Evaluation of Afterschool Improvement Process:
Oklahoma 21st Century Community Learning Centers

Author(s):Charles Smith, Ph.D., Leanne Roy, Stephen Peck, Ph.D., Gina McGovern, and Katharine Helegda
Publication Date: March 1, 2017
Publisher: David P. Weikart Center for Youth Program Quality
Area: Oklahoma

Since 2007, the Oklahoma State Department of Education has operated a quality improvement system (QIS) for its approximately 100 federally-funded 21st Century Community Learning Centers (OK 21CCLC) afterschool programs with the explicit purpose of improving the performance of these service providers. This report draws upon data from 23 performance measures collected annually over multiple annual program cycles to present findings for reliability, validity, performance change, and effect of intervention fidelity on performance change. These analyses were conducted as part of an ongoing effort to: (a) evaluate over-time change in performance that is the central purpose of the QIS and (b) improve the accuracy and usefulness of performance data available to individual organizations that participate in the QIS.

In general, our findings indicate that the Oklahoma Afterschool Improvement Process is performing in accordance with its purposes: using accurate performance data to incentivize improvement in the quality of services.

Findings for the reliability and validity of the measures include:

  • All of the 23 measures demonstrated acceptable levels of reliability.
  • There is evidence for construct validity at each time point and factorial invariance across time points.

Findings for performance improvement include:

  • Nearly all measures incrementally improved during a four year (2010-2013) period, while a subset demonstrated statistically significant growth.
  • For nearly all measures, lower-performing sites at the baseline year (2010-2011) improved most.

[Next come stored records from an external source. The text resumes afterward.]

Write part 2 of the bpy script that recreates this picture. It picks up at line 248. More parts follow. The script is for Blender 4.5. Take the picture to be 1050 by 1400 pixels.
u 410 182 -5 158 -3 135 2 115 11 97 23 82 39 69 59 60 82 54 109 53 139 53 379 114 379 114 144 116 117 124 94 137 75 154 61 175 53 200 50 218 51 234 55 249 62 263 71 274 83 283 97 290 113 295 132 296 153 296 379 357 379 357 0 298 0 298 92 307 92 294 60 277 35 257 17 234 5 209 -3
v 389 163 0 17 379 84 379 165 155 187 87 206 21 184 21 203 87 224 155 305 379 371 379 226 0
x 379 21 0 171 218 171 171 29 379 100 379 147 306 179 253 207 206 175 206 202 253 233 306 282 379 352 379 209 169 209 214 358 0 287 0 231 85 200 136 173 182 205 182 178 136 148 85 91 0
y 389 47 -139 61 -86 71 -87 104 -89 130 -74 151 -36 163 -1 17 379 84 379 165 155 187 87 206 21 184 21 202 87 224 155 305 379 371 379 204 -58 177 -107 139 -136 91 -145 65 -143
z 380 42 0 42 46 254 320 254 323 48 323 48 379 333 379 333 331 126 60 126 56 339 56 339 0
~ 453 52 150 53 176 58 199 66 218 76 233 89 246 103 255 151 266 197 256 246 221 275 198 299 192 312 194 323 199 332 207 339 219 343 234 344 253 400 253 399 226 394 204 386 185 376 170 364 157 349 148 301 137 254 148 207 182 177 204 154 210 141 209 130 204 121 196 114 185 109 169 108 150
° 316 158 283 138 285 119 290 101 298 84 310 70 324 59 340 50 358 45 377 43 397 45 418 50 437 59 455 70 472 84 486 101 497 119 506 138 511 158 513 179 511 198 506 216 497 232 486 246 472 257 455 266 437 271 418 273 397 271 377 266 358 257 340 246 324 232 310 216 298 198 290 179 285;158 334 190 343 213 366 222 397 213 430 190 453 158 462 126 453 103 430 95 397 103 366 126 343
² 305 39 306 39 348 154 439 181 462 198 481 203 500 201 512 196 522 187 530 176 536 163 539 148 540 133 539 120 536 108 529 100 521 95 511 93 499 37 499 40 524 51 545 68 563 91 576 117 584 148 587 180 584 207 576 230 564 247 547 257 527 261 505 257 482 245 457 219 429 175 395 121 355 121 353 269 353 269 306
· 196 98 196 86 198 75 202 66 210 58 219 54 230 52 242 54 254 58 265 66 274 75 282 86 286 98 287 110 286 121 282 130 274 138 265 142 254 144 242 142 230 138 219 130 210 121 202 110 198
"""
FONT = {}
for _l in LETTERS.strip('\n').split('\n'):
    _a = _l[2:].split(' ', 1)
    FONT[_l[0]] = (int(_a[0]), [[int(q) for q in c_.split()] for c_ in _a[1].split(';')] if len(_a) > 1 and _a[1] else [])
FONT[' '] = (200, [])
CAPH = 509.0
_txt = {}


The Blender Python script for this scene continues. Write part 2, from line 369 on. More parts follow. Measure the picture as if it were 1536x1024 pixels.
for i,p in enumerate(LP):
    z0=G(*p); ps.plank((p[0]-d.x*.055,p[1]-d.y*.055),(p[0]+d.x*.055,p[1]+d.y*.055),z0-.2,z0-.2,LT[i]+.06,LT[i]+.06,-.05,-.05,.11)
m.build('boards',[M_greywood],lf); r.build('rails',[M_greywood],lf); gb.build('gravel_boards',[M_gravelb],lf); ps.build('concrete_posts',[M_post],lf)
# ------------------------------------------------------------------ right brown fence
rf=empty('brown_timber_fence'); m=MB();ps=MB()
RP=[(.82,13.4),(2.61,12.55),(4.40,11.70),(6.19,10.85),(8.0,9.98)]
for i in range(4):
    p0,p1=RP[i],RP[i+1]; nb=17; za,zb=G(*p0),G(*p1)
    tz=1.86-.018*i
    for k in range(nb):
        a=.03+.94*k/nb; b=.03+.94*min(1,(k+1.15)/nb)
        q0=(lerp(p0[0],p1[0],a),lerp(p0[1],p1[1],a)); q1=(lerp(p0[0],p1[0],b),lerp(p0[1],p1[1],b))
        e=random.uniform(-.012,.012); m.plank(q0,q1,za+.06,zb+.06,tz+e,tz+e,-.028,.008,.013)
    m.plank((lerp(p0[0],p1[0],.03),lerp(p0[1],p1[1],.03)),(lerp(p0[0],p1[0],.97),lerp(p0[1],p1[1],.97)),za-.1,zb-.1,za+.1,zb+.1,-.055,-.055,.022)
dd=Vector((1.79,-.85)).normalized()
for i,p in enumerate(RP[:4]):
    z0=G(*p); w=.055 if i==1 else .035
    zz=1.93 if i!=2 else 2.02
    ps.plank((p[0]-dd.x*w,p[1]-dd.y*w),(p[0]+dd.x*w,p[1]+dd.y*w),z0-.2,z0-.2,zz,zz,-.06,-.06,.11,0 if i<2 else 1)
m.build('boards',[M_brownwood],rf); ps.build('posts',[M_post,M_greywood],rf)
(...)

A subset of models demonstrated statistically significant effects.
  • The indicator with the largest increase over four years was Targeting At-Risk Students, suggesting that even though the students served became more challenging, service quality was also generally improving.

Findings for intervention fidelity include:

  • Higher fidelity of YPQI implementation is positively associated with growth on nearly all performance measures at over half of all year-to-year time increments, in line with the YPQI theory of change

This report is supplement to a series of annual reports submitted to the Oklahoma State Department of Education over eight years. These reports provide the unadjusted information that was used in the models described in this report. The supplement to the annual performance report for the 2013-14 program year (Sniegowski, Gersh, Smith, & Garner, 2015) provides the unadjusted means and descriptive statistics for all of the items and scales in the study.